By 1961, a group of artists coming out of the Royal College of Art
including David Hockney, RB Kitaj, Peter Phillips, Allen Jones, Derek
Boshier and Patrick Caulfield had put Pop Art on the map.
The Pop artists shot to fame and fashionability very swiftly, and
were much celebrated in the press.
In 1966, Time Magazine published its London: the Swinging City issue.
By 1968, for the first time in the twentieth century, London had become
the focus for the international art world.
But the reason London became a focus was not just due to Pop Art. The
Sixties art scene here was actually very diverse and made up of co-existing
and competing art movements.
Alongside Pop, there was also a new interest in Abstraction.

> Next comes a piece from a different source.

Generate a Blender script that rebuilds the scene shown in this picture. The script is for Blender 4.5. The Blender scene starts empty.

This was largely the result of the influence of US abstraction (eg Pollock,
Rothko, de Kooning, Noland, Newman).
Painter Richard Smith - a huge star in the Sixties - merged Abstract
Expressionist gestural marks with the commercial subject matter of Pop
Art.
Other successful abstract painters at that time included Bridget Riley,
Robyn Denny, John Hoyland, Gillian Ayres and Paul Huxley.

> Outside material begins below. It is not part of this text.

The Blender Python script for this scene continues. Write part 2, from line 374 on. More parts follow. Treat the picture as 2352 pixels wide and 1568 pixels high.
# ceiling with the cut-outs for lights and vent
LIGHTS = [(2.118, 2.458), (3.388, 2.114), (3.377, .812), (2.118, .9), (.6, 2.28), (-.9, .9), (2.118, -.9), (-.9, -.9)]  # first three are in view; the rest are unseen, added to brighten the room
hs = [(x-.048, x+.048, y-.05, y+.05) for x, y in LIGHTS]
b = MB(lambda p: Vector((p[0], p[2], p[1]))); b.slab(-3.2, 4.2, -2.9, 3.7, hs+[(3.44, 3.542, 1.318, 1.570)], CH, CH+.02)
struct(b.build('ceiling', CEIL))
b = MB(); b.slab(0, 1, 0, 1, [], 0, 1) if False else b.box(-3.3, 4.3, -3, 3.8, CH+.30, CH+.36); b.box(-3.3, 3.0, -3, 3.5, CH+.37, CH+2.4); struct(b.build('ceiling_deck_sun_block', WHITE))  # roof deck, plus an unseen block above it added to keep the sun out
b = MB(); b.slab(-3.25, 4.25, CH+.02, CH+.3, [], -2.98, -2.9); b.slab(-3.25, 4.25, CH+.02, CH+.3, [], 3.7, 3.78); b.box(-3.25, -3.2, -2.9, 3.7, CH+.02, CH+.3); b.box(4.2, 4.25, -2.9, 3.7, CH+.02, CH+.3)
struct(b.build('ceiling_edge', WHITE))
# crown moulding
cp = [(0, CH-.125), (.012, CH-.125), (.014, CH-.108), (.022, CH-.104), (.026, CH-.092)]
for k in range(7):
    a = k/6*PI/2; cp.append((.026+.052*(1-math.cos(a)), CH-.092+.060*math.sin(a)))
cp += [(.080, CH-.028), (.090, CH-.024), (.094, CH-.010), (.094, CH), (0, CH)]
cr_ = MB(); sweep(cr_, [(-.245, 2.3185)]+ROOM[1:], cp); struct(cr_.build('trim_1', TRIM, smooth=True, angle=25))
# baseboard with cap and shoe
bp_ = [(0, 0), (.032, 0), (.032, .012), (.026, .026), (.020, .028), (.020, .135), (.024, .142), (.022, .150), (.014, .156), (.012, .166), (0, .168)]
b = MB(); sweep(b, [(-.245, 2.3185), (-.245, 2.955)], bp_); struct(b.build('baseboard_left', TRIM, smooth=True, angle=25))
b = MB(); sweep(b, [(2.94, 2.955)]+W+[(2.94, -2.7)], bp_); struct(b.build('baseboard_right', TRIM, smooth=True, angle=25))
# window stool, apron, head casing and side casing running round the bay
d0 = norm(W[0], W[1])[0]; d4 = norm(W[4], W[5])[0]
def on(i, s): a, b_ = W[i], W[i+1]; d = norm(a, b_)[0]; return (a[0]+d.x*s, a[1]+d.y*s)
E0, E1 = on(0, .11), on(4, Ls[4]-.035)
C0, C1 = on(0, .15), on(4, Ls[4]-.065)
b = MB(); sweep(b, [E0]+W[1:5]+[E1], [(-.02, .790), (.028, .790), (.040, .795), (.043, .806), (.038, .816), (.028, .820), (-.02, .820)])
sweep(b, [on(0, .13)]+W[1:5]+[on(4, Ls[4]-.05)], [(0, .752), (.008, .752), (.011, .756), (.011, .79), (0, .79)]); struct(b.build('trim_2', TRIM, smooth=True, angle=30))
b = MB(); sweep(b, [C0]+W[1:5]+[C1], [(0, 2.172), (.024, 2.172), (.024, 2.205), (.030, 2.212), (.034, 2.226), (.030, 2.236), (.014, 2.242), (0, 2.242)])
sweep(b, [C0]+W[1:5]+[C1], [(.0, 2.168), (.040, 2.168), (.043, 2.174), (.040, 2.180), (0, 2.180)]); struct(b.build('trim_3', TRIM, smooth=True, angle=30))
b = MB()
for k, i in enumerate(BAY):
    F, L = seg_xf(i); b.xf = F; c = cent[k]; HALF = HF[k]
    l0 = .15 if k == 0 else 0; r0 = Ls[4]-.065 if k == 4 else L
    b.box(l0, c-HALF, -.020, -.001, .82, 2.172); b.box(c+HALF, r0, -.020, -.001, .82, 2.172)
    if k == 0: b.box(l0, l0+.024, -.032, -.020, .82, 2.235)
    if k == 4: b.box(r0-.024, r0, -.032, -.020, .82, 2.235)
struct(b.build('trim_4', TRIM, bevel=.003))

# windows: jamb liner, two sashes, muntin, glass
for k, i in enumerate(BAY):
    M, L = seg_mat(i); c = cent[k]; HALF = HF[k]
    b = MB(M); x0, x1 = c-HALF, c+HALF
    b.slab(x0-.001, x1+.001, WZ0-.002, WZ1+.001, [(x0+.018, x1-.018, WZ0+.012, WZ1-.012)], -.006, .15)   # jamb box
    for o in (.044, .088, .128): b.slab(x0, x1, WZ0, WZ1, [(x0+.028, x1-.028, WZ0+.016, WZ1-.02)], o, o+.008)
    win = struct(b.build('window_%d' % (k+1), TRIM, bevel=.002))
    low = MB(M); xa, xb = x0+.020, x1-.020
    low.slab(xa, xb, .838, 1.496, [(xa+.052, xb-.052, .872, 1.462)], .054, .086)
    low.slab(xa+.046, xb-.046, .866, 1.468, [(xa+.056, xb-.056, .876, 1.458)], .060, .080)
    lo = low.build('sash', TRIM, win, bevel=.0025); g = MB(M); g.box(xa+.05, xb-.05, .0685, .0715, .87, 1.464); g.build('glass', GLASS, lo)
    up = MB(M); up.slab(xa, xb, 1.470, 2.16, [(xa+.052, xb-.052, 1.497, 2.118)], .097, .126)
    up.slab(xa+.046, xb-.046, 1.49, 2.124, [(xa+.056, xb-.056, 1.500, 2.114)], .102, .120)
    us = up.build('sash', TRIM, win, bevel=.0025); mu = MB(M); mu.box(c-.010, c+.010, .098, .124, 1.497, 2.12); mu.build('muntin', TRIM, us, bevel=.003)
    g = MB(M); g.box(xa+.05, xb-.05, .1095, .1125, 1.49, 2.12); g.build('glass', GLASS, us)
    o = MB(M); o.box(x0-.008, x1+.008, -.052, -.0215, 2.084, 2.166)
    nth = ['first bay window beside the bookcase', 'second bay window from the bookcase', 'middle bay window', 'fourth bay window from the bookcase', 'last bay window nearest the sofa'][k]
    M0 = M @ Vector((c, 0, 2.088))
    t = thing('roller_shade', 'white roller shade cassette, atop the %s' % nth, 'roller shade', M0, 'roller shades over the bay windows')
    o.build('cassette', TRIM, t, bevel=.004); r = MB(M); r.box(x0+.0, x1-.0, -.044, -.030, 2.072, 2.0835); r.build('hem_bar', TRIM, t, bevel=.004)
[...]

Sixties British Sculpture was also looking radically
new. Anthony Caro was the trailblazer. His interest in colour and abstraction
was the result of a trip to the States and an encounter with Clement
Greenberg.
Out went the Henry Moore-type figurative bronzes on plinths, and in
came brightly coloured, abstract shapes sitting on the floor, made out
of sheet metal and plastic.
Caro influenced a whole generation of sculptors at St Martin's School
of Art - notably enfant terrible Phillip King - now President of the
Royal Academy!
Within St Martin's, another group reacted strongly against Caro and
King. These were the Conceptualists and Performance Artists,
who were against the fabrication of objects and the preoccupation with
form.
From the early Sixties, artists such as Gustav Metzger (Auto-Destructive
Art), Stuart Brisley, Richard Long and John Latham saw themselves in
angry opposition to the Abstract artists. They were much more interested
in content and ideas.
Real enmities developed, and private views often witnessed extremely
heated arguments.
Latham famously ate (literally) art critic Greenberg's book Art and
Culture. The copy he ate came from the St Martin's library - and he
was promptly sacked!
The most infamous of this group of performance artists were the duo
Gilbert and George, who began their careers as 'living sculptures' at
St Martins by serving up baked beans in ice cream cones to their fellow
students as a form of Conceptual Sculpture.
They would go on to create and film a number of iconic performances
including Gordon's Makes Us Drunk, where the pair simply drink Gordon's
Gin until they are intoxicated, and Underneath the Arches, where they
perform a simple, recurring set of actions whilst miming to a looped
version of the old Flanagan and Allen classic.
By the end of the Sixties, fashions had changed and the moment was
over.
The incredible success of Pop and Abstraction had passed very rapidly.
The early Seventies saw the rise of Conceptual and Performance Art
and the dematerialization of the art object.
But the Sixties will always be remembered as the decade that blew the
idea of just what art could be wide-open, allowing new ideas on form,
concept and the role and purpose of the artist to flourish.
It was also the decade during which cross-pollination between artistic
fields was most fertile - whether in terms of painter Kenneth Noland's
colourful influence on Abstract Sculpture or the influence of painters
such as Richard Hamilton and Peter Blake on record sleeve art.
In this way, the Sixties art scene in London was the seedbed of innumerable
creative trends, and was one of the most exciting and varied hotbeds
of talent that the art world has ever seen.